Liquor license reform, a push that remains one of her highest profile causes, still has another round of licenses pending a final vote.

“I mean the good thing is the work is in the same wheelhouse,” she said, “because the liquor license reform work, that is about addressing economic inequalities in wealth and ensuring every neighborhood has an equity and opportunity to build community, and to build wealth in the form of a neighborhood restaurant. These are really critical, walkable amenities to quality of life and economic and main street vitality and vibrancy… and so those are the same reasons why I ran for Congress.”

At the top of her mind on the national front is continuing conversations with her national colleagues on criminal justice reform, gun violence prevention -- “That will likely be at the top of my list.” -- healthcare access, reproductive justice and freedom, “doing everything possible to stop [Supreme Court nominee Brett] Kavanaugh from becoming a reality.”

But she feels like she is in good shape to tackle the federal fight.
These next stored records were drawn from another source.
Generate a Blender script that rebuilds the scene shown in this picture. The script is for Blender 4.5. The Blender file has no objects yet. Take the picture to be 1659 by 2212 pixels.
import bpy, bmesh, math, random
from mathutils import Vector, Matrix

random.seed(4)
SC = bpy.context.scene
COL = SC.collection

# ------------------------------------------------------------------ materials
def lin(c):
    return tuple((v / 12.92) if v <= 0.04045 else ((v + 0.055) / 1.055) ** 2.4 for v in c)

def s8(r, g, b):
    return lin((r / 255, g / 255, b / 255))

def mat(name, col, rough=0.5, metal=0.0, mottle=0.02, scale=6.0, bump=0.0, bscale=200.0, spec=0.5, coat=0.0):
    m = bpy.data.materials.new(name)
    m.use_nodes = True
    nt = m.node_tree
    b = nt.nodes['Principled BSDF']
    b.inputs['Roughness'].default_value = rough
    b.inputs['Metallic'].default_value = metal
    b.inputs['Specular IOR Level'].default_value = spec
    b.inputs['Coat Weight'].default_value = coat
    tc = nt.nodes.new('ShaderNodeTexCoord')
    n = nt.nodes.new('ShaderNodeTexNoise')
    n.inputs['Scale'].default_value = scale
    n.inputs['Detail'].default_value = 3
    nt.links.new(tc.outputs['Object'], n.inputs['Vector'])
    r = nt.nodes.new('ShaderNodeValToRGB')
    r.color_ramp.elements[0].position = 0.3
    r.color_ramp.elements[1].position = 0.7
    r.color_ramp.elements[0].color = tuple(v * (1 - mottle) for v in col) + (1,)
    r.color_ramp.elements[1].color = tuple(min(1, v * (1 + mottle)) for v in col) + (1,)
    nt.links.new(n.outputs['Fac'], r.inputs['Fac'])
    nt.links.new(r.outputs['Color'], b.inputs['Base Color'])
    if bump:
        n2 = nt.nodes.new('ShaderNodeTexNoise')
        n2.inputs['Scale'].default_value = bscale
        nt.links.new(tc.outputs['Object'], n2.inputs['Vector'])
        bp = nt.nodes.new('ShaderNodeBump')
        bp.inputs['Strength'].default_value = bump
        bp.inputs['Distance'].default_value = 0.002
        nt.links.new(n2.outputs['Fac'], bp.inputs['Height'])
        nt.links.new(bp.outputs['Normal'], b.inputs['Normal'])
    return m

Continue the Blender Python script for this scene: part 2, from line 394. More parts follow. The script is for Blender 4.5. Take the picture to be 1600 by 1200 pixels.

Barefoot in her offices, sipping purple Gatorade and munching on trail mix, wearing a colorful blazer, Pressley sounded assured about her mandate from the voters.

“I don't have to contrive anything,” she said. “I get to go back to my equity agenda, which we worked in partnership with community to develop. And now to just flip those pages and say, okay, what's the low hanging fruit? What can we immediately get to work on?

“But before I could even get to that, we have to get through November. I have to shut down my council office, I need to build the transition team and start to hire a team in Washington that will help me to actualize this equity agenda and to make good on the promises that I've made to the electorate.”